Alejandro Aboy and I sat down to talk about the mess of modern AI. He told me he feels like an octopus lately. He spent years mastering dbt and Airflow. Now his day involves managing agent protocols and context windows.
The problem is that AI agents are the most demanding stakeholders you have ever had. They have zero intuition. They do not understand your tribal knowledge or your hidden business logic. If you give them a table without a deep layer of metadata, they will guess. When they guess, they hallucinate. When they hallucinate on your watch, you lose your seat at the table.
This conversation with Ale highlighted that the job has changed. You are no longer just shipping rows, but shipping the instructions that keep the machines from lying.
The Death Of The Static Catalog
Traditional data catalogs are where documentation goes to die. You spend a month tagging columns and then nobody looks at them. Ale calls the new approach MetadataOps.
In this model, your agents provide data back to the system. They help you understand how they use the information. If an agent struggles to identify a primary key, that is a production bug.

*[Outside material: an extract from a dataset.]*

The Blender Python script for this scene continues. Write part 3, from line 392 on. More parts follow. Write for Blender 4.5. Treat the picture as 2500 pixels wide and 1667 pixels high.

Documentation is now the fuel for your production AI. If you treat metadata as an afterthought, your AI solutions will stay in the playground. Real operators build systems that document themselves through use.
Managing The Unstructured Mess
Unstructured, human generated data like images, audio or markdown documentation is a real mess. You must build guardrails that expect the mess. This means using regular expressions and specific skills to pull structure out of chaos. You are acting as a bridge between human habits and machine requirements.
This requires deciding when a data source is “good enough” to ship. You have to weigh the risk of a hallucination against the speed of the business. These are leadership calls, not technical ones.
The AI Stakeholder Shift
Your stakeholders think everything is possible now because they saw a demo on Twitter. This creates a massive gap in expectations. People expect you to ship features ten times faster. They do not see the infrastructure required to make those features reliable.
You must translate the technical risk of AI into business terms. If you fail to manage the context, you fail to manage the trust.
You are a translator now. You explain why a simple prompt is not a production strategy. You show them that the quality of the output depends on the quality of the metadata you have been screaming about for years.
Final Thoughts
The gap between a senior individual contributor and a data leader is the ability to manage ambiguity. Ale’s shift from dbt to agent protocols is a map for your own career.
The code is becoming a commodity. The ability to structure the world for a machine is the new high-value skill.
You cannot hide in the IDE and hope the data stays clean. You have to lean into the mess of unstructured files and vague stakeholder requests. Metadata is the only tool that bridges that gap.
You need to start thinking about it as managing the context of your entire company. If you do not own the metadata, you do not own the outcome. Seniority is about taking ownership of the results, not just the scripts. Use your metadata to build a system that thinks.